The message may not have changed much, but one notable shift is the makeup of the crowd making the demands. The 1963 march was a multi-racial affair, in which around one in five of the participants were white; many saw the crowd as a symbol of the kind of post-racial society America could become. Yesterday there were white faces, but the proportion was perhaps less than one in 10.

"The average white American probably thinks that the need for affirmative action is now over – that we can start rolling back on the achievements we made back then," said John E Jones, an airline pilot from Fayette County, Georgia. "Hopefully this march will show the rest of America that things have not changed as much as they thought. We're making the same point, over and over."

Marian Williams, 75, from Georgia, said the lack of white participants was disappointing. "There were a lot of white folks who were standing in solidarity with us in the 60s. You don't have that now. And that is sad. Back then we couldn't go to a movie theatre with whites or drink from the same water fountain. We can go to the same places now, but communities are still segregated."

There are some, particularly younger African American activists, who blame black civil rights leaders for harking back to old traditions, rather than seeking new bridges. Patriarchal figures like the Rev Al Sharpton and Jesse Jackson, who organised Saturday's march, and have been dominating the airwaves, still emulate the language and style of civil rights icons from more than half a century ago.

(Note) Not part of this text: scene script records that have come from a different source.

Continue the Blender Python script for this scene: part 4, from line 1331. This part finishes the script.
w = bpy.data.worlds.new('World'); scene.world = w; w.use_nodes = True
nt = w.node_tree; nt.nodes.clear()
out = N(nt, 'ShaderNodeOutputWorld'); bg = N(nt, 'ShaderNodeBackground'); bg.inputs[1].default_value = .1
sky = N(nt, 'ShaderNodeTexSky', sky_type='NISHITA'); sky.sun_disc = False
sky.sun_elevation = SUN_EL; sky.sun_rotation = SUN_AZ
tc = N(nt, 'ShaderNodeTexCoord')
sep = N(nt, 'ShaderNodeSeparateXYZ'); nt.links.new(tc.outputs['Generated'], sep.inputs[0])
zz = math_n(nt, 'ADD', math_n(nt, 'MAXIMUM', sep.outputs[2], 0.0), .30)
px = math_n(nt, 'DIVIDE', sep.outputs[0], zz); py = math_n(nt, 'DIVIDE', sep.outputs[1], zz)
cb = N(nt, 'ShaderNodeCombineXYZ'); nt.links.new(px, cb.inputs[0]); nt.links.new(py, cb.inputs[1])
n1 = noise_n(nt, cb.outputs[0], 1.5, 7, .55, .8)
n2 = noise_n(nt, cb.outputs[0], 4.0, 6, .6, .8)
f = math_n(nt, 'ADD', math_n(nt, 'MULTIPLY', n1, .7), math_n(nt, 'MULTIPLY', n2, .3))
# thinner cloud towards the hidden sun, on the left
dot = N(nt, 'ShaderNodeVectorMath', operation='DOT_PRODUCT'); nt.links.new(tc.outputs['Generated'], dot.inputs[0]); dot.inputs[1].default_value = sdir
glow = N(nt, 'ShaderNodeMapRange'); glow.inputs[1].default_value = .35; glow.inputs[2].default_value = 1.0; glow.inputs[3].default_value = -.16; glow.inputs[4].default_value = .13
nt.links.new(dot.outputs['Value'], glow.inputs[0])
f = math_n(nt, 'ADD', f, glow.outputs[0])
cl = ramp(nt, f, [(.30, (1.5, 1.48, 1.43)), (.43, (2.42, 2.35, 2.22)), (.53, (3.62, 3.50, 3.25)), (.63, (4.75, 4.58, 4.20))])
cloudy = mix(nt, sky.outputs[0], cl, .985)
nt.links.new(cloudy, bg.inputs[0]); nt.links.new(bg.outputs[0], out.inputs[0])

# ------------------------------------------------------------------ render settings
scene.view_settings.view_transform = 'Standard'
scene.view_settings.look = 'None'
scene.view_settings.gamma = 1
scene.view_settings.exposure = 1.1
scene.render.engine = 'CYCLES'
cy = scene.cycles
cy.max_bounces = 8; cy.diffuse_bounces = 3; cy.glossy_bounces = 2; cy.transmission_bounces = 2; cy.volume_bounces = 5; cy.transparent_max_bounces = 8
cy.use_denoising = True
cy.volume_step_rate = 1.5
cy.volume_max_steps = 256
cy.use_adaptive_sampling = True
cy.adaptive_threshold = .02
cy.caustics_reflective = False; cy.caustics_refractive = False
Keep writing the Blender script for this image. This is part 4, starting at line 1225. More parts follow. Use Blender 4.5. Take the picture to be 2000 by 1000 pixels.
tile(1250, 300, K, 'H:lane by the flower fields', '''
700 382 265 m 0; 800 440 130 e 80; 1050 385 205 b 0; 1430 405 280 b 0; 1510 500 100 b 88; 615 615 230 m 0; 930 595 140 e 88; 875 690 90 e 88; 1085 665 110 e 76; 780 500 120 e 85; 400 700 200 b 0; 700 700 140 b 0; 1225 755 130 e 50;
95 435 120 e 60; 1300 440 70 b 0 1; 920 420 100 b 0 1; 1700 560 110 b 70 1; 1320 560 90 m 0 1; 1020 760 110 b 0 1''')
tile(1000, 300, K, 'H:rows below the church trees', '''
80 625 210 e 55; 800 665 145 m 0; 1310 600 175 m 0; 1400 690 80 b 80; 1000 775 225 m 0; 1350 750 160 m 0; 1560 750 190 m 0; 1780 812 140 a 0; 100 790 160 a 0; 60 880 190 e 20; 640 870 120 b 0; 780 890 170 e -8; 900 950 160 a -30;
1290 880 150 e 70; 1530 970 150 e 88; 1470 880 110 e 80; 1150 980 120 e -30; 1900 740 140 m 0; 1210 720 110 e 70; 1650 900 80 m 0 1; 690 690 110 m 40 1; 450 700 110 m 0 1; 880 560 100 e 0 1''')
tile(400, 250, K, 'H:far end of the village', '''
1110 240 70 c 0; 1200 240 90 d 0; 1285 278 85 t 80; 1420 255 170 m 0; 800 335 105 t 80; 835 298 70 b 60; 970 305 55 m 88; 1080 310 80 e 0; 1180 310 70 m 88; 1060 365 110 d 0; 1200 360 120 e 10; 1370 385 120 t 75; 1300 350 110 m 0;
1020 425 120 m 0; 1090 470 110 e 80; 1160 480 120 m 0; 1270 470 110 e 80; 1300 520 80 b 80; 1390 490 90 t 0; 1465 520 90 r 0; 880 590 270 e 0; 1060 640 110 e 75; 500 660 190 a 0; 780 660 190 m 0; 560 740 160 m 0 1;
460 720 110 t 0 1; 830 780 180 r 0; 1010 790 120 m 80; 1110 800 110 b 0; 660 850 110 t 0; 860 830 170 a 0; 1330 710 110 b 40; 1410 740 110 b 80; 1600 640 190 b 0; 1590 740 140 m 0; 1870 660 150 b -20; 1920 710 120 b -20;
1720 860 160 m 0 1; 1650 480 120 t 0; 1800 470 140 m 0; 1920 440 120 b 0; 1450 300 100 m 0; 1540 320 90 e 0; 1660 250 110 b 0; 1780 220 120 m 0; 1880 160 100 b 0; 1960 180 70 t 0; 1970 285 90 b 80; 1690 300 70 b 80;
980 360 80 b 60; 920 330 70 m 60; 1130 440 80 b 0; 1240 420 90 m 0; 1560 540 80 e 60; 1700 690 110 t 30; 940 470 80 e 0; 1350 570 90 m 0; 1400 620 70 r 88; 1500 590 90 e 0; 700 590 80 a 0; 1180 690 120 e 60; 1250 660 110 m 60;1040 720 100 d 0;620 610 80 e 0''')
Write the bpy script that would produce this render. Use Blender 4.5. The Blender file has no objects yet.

Others blame the media for polarising America. "We're always portrayed as being separate," said Ernestine Green, 51, who attended the march with her daughter and a white friend, Terry Goolsby.

"Why then, would white people want to come to a black march? But it is a problem – we should be standing together."

As many people did yesterday, Green quoted Martin Luther King. "In the end, we will remember not the words of our enemies," she said, "but the silence of our friends."